The short answer is that we've run up against the OTHER limit to growth. (Although the first one - a shortage of critical resources - is looming over us too. But that's a post for another day.) Simply growing the economy further will not significantly improve life for people - and not just those at the bottom. It goes all the way to the top. The phenomenon of Germany (and other developed countries) providing a better quality of life for all of its citizens despite having lower relative wealth is not a mystery. Decades of research have been amassed and boiled down by two researchers, Richard Wilkinson and Kate Pickett - and their conclusions provide a compelling explanation for what Thomas Geoghegan finds in Germany and elsewhere.
What Wilkinson and Pickett found was that by almost any measure (and they sifted through hundreds of studies), In societies of comparable wealth, people had a better quality of life in the ones where the economic distance between those at the top and those at the bottom was less - and it was better for everyone across the board. In fact, the effect of differences in equality was such that people in countries less wealthy than others could still have a better quality of life than their wealthier counterparts who are dealing with greater inequality.

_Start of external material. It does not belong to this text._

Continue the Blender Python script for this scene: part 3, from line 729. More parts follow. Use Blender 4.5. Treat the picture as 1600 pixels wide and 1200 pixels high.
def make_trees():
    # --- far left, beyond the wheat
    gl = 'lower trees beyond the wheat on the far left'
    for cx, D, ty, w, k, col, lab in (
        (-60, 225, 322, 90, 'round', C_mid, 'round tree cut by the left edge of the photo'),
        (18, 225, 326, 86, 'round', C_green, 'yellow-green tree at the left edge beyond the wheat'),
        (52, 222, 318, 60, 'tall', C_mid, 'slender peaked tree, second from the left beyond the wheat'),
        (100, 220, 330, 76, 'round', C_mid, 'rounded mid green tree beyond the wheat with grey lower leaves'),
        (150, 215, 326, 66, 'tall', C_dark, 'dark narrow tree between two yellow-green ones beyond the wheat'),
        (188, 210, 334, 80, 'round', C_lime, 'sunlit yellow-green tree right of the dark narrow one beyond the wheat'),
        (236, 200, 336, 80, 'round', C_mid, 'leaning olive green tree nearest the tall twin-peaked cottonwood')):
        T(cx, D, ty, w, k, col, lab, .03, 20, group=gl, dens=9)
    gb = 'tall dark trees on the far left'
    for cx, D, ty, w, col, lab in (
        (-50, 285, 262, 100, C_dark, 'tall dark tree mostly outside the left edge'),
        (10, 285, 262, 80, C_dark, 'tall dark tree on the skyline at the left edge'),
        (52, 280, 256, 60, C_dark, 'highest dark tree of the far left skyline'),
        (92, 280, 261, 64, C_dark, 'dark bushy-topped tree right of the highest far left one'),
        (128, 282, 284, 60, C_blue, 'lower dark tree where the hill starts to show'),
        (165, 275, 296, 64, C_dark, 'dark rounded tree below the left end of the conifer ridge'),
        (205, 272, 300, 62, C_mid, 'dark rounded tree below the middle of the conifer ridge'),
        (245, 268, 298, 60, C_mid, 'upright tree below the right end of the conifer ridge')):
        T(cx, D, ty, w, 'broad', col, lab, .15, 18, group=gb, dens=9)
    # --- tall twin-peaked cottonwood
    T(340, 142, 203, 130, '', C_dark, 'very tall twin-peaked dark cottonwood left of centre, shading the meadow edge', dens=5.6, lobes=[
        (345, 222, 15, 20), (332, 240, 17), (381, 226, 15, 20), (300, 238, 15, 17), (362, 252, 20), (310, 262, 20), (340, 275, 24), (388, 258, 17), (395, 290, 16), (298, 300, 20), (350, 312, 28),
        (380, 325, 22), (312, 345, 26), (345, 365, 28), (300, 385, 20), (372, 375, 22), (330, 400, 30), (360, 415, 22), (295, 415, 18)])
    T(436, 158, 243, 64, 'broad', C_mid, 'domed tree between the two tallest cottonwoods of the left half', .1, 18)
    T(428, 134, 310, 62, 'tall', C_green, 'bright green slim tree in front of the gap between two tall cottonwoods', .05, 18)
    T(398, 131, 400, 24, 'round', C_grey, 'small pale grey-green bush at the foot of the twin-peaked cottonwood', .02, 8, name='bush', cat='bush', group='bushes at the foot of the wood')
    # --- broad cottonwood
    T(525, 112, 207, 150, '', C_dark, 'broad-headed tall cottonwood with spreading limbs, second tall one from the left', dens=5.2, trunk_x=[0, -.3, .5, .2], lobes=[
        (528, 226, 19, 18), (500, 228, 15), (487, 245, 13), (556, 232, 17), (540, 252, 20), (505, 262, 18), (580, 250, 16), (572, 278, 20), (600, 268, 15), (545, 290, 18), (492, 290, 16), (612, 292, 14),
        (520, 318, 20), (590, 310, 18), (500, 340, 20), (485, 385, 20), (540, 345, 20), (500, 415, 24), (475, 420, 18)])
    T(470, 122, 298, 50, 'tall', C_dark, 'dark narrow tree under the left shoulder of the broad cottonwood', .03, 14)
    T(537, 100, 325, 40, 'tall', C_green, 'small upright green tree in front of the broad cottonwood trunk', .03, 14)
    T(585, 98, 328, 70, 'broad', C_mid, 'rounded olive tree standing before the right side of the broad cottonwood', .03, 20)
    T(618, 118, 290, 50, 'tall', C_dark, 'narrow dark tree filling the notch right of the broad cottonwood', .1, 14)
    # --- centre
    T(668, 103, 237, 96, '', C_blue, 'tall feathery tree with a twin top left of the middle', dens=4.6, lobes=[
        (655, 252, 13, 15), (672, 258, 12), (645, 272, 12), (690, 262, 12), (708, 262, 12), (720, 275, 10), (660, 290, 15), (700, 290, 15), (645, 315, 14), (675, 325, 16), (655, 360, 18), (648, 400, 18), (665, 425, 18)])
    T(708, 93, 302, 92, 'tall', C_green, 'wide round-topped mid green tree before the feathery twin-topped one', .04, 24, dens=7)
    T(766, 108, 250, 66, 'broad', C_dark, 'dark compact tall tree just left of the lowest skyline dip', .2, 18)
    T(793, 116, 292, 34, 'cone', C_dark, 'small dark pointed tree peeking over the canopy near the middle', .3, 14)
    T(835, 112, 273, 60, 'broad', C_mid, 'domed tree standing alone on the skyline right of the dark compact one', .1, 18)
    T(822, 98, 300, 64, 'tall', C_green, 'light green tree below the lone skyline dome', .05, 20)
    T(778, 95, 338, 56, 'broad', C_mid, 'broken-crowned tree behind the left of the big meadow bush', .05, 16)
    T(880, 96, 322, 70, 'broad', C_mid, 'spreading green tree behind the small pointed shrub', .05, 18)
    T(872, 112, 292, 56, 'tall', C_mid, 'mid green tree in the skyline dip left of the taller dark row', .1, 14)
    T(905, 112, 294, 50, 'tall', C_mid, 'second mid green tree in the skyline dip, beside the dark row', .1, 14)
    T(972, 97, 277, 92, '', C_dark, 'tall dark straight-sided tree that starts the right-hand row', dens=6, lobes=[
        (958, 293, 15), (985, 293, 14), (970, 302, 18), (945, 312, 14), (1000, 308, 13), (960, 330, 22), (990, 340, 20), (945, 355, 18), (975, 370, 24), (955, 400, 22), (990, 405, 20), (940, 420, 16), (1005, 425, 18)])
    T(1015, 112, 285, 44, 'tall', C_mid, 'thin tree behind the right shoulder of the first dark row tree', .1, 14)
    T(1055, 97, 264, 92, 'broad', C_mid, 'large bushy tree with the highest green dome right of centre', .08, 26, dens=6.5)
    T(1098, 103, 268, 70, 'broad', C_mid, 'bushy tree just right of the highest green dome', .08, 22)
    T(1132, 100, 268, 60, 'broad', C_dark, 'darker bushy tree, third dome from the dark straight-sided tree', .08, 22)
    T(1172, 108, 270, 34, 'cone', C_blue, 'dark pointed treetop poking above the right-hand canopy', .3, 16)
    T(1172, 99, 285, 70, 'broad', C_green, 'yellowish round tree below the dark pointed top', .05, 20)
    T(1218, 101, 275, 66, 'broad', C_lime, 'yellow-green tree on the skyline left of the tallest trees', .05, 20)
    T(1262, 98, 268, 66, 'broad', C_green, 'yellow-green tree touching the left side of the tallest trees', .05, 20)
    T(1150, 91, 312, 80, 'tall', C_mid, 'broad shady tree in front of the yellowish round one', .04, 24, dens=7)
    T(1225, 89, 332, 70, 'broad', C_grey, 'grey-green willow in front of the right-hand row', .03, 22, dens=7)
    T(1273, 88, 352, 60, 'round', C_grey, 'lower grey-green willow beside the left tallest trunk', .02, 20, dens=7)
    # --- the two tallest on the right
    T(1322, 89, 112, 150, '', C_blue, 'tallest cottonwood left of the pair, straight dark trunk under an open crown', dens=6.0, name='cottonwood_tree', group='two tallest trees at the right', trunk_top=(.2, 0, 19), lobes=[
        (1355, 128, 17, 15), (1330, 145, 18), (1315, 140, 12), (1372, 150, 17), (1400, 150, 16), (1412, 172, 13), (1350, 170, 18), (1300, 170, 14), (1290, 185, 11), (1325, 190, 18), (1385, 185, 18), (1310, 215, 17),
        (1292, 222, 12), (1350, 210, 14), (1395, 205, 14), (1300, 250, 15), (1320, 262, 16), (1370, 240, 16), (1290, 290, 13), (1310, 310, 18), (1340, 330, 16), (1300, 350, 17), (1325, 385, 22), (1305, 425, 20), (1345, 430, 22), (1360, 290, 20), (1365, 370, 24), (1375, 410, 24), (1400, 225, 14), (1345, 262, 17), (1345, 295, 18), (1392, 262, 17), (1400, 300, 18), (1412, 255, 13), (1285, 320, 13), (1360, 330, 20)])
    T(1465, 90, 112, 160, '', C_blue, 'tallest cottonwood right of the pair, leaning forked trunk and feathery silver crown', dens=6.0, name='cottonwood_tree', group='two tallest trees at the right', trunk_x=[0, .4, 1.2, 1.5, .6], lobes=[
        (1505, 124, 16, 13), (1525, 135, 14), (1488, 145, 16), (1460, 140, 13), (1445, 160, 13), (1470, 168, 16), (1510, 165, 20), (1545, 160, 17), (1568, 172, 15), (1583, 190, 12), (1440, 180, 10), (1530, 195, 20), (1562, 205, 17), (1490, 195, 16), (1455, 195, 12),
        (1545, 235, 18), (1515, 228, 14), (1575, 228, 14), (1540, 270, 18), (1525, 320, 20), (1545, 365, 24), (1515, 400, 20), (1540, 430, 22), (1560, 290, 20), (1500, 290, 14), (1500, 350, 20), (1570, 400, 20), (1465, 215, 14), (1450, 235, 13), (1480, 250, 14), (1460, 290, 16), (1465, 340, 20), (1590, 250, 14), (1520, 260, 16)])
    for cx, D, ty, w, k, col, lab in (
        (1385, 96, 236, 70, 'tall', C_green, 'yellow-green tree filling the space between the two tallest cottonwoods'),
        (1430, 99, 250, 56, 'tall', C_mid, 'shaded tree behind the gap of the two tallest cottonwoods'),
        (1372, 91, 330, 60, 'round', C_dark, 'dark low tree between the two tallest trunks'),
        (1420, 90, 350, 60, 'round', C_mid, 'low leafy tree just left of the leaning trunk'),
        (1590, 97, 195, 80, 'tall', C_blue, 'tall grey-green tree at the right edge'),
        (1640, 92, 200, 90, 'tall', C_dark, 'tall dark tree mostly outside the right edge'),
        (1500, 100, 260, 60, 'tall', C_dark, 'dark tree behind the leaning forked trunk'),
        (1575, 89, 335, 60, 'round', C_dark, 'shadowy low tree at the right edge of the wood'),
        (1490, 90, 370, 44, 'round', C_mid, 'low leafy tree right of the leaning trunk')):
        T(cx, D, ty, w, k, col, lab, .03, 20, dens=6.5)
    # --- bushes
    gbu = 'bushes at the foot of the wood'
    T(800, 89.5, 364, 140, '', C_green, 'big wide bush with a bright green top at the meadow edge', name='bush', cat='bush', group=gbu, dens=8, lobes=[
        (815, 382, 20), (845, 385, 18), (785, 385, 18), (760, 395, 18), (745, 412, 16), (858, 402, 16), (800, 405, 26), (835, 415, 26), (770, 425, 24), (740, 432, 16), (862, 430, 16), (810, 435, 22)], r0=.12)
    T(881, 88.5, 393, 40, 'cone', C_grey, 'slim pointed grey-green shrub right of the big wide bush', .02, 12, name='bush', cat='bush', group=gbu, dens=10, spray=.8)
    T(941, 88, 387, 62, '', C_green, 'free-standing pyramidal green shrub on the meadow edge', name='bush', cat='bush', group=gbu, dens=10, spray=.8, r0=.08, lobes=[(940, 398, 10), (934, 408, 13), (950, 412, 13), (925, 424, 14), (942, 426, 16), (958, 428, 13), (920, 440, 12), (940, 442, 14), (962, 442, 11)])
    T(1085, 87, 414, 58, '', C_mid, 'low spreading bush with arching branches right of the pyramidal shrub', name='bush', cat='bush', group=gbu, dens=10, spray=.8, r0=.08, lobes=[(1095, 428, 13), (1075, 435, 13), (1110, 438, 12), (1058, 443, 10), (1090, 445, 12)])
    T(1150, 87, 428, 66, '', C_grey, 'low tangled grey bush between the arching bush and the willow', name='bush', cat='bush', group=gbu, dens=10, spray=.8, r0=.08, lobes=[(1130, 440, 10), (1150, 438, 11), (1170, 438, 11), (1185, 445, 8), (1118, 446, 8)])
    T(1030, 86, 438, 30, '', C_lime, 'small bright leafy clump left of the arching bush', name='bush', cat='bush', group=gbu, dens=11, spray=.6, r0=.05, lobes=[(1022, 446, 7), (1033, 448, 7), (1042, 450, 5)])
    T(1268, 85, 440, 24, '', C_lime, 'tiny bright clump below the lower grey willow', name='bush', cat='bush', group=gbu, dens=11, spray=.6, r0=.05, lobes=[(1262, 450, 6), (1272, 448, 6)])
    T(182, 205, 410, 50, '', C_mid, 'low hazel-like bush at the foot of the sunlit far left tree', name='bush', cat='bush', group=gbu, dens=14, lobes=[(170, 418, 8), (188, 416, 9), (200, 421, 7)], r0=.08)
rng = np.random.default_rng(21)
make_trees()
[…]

Their work can be found in The Spirit Level. It says a lot about America that while the UK version could originally be subtitled Why Greater Equality Makes Societies Stronger, the U.S. edition had to be softened to Why More Equal Societies Almost Always Do Better. The latest iteration seems to be Why Equality is Better for Everyone - a more direct subtitle,
Wilkinson and Pickett do a comprehensive job of backing up their conclusions about the corrosive effects of inequality on society. They cite study after study, case after case, and their conclusion about inequality is supported by a range of comparative measures across a number of different countries - and even within countries. (Specifically the 50 states of the U.S.)
There's a tremendous body of resources available online for those who want to look into this at equalitytrust.org - check out the videos and slide shows. The American economy is geared to create more inequality, not less these days, and The Spirit Level is social dynamite - or could be if the word would only get out. It must be having some effect because a conservative think tank has commissioned one of their wing-nut welfare hack writers to crank out a book specifically attacking it.
(I'm not going to enable them by linking or giving the author's name. It's the same think tank that put out a book attacking anti-smoking campaigns with money from a major tobacco company.)
Happy Labor Day - now let's celebrate the virtue of Honest Work by getting America working again for everybody.